Many students face peer pressure in school. Whether it has to do with grades, or teachers, students are affected. Is it possible to overcome these pressures? How can one cope with stress? What are some steps towards less stress?

School may place undue pressure upon youths
“Many young people experience high levels of stress,” says sociologist Ronald L. Pitzer. They must deal with the physical and emotional changes of puberty. There are also the pressures of school. As the book Childstress! observes, “physical fights and verbal altercations are not the only causes for trauma. Smoldering resentment that transmits itself even when masked by honied words unsettles children.”
“In high school, kids have more freedom and they’re more rebellious. If you don’t join them, they think you’re not cool.”—Kevin, United States.
“On a daily basis, I face the temptation to become involved in drinking and sex. Sometimes it’s hard to resist the desire to join in.”—Aaron, New Zealand.
“Now that I’m 12, the biggest stress for me is the pressure to date. Everyone at school says, ‘How long are you going to stay single?’”—Alexandria, United States.
“I was pressured to go out with a boy. When I refused, I was labeled a lesbian. And that was when I was just ten years old!”—Christa, Australia.

Coping with stress is like lifting weights—it will make you stronger, if done properly.
Coping with stress is like lifting weights. To be successful, a weight lifter must prepare properly beforehand. He lifts the weights correctly and avoids lifting too much weight. If he takes such steps, he builds strong muscles without damaging his body. On the other hand, if he fails to take these steps, he can tear a muscle or even break a bone.
Similarly, you can manage the stresses that you encounter and successfully accomplish the work you need to do without causing damage to yourself. How? Take the following steps:
1. Identify the specific causes. “Shrewd is the one that has seen the calamity and proceeds to conceal himself,” states a wise proverb. (Proverbs 22:3) But you can’t conceal yourself from oppressive stress unless you first identify the most likely cause. So look back at the comments you wrote earlier. Which stress factor affects you the most?
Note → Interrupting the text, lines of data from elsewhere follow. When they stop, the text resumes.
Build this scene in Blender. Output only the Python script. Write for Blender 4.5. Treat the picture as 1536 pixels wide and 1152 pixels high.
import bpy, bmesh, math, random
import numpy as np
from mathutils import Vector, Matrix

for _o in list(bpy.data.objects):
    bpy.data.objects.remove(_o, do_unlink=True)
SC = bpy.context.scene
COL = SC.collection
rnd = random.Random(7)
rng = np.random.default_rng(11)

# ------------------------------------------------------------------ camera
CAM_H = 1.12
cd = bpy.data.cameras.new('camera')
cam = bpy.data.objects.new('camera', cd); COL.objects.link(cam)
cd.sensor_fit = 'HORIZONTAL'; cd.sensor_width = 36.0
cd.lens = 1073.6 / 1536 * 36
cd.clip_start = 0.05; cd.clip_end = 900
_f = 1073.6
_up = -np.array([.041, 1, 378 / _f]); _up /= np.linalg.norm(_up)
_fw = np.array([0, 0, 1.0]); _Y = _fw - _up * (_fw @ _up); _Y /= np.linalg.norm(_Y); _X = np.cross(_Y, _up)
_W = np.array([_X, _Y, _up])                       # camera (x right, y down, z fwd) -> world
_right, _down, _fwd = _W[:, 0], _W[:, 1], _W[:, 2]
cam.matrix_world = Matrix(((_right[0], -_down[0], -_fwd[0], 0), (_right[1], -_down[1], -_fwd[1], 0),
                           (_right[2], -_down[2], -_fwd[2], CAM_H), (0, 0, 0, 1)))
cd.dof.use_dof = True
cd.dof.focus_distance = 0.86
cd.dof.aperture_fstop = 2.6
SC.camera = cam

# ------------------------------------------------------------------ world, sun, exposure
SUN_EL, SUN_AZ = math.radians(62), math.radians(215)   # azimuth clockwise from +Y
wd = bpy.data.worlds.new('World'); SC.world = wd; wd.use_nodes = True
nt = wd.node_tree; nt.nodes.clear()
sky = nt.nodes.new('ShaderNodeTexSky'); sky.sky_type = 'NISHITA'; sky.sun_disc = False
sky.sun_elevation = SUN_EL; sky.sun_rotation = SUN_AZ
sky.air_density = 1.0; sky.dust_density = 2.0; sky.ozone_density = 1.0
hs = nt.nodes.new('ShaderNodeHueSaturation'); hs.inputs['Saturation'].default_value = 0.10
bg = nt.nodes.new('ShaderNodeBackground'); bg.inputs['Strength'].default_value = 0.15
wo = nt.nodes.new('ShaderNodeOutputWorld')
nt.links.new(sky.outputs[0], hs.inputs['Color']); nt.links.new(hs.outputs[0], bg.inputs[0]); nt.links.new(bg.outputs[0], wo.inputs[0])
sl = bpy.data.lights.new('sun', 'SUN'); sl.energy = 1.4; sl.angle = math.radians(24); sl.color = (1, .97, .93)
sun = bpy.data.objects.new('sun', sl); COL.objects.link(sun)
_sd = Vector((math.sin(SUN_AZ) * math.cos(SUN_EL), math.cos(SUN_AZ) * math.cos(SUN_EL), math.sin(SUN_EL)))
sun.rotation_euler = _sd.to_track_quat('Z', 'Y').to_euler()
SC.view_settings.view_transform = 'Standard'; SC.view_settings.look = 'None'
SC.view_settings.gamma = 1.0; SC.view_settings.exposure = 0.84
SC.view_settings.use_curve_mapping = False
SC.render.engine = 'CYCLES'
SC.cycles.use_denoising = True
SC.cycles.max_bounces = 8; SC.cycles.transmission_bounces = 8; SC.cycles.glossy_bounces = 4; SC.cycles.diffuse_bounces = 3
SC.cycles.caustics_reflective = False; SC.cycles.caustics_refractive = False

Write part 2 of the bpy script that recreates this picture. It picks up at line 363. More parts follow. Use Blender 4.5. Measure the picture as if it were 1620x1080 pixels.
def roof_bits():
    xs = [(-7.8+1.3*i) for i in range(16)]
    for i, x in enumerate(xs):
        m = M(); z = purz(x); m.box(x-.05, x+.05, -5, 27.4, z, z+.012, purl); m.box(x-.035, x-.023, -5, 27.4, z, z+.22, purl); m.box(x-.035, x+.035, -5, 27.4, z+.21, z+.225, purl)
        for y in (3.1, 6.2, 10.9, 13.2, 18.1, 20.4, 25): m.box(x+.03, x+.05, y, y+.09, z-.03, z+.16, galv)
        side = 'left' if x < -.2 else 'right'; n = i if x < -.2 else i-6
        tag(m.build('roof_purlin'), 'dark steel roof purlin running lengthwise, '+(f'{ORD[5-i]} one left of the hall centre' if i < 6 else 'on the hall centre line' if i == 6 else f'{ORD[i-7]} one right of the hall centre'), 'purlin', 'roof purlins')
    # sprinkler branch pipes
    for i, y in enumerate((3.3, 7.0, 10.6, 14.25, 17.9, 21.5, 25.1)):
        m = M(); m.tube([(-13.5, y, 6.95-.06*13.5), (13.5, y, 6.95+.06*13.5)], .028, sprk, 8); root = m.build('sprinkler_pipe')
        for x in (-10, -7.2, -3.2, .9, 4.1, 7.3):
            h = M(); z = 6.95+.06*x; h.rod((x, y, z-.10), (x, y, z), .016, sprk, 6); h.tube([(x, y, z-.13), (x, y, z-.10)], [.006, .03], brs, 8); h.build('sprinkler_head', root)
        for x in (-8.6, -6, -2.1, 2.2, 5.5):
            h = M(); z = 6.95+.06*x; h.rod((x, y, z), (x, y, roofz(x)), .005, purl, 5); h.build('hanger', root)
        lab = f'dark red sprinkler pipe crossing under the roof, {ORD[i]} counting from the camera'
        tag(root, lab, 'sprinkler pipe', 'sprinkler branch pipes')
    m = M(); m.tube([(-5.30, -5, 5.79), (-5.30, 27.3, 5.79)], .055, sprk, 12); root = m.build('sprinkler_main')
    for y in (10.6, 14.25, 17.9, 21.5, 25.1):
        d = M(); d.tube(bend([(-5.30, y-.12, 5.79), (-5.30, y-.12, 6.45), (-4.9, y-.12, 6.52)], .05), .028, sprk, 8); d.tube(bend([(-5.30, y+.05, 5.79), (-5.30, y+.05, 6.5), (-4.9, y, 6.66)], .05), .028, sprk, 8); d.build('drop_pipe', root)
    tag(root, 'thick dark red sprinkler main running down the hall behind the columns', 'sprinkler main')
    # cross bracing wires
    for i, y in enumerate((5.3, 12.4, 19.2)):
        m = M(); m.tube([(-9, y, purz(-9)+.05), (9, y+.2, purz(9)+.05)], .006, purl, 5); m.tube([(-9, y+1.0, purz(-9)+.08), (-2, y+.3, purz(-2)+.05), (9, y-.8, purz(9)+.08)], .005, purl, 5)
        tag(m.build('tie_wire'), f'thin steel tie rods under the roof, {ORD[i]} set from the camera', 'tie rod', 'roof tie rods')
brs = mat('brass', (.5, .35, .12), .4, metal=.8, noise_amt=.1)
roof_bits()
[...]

2. Do research. For example, if a heavy load of homework is stressing you out, research the suggestions found in the article “Young People Ask—How Can I Find Time to Do My Homework?” published in the January 22, 2004, issue of Awake! If you feel pressured to engage in sexual misconduct with a classmate, you’ll find helpful advice in the article “Young People Ask—What if I’m Invited to ‘Hook Up’?” published in the March 2007 issue of Awake!
3. Plan your response. If you’re stressed over how your classmates will react to learning about your religious beliefs, don’t wait until a crisis arises to think of what you’ll say or how you’ll react. (Proverbs 29:25) “What helped me to cope,” says Kelsey, 18, “was that I prepared before the situation arose. I had already decided how I was going to explain my beliefs.” Aaron, an 18-year-old in Belgium, did the same. “I thought ahead about what questions I’d face, and then I prepared answers to those questions,” he says. “If I hadn’t done that, I wouldn’t have dared to talk about what I believe.”
4. Don’t procrastinate. Few problems will disappear if you ignore them. Instead, they usually become worse, thus increasing your stress. For instance, if you’re one of Jehovah’s Witnesses, identifying yourself as such as soon as possible can be a real safeguard. Marchet, now 20, says: “Right at the start of each school year, I initiated a conversation about some subject that I knew would give me a chance to explain my Bible-based standards. I found that the longer I waited to identify myself as a Witness, the harder it became. It really helped when I made my stand known and then lived up to my ideals throughout the year.”
5. Ask for help. Even the strongest weight lifter has his limits. You do too. But you don’t have to carry the burden by yourself. (Galatians 6:2) Why not talk to your parents or other mature Christians? Show them the answers that you wrote earlier in this article. Discuss with them how they might be able to help you cope with some of these pressures. Liz, in Ireland, told her father about her fear of being ridiculed because of her religious beliefs. “Every day,” Liz says, “my dad would say a prayer with me before he dropped me off at school. It always made me feel safe.”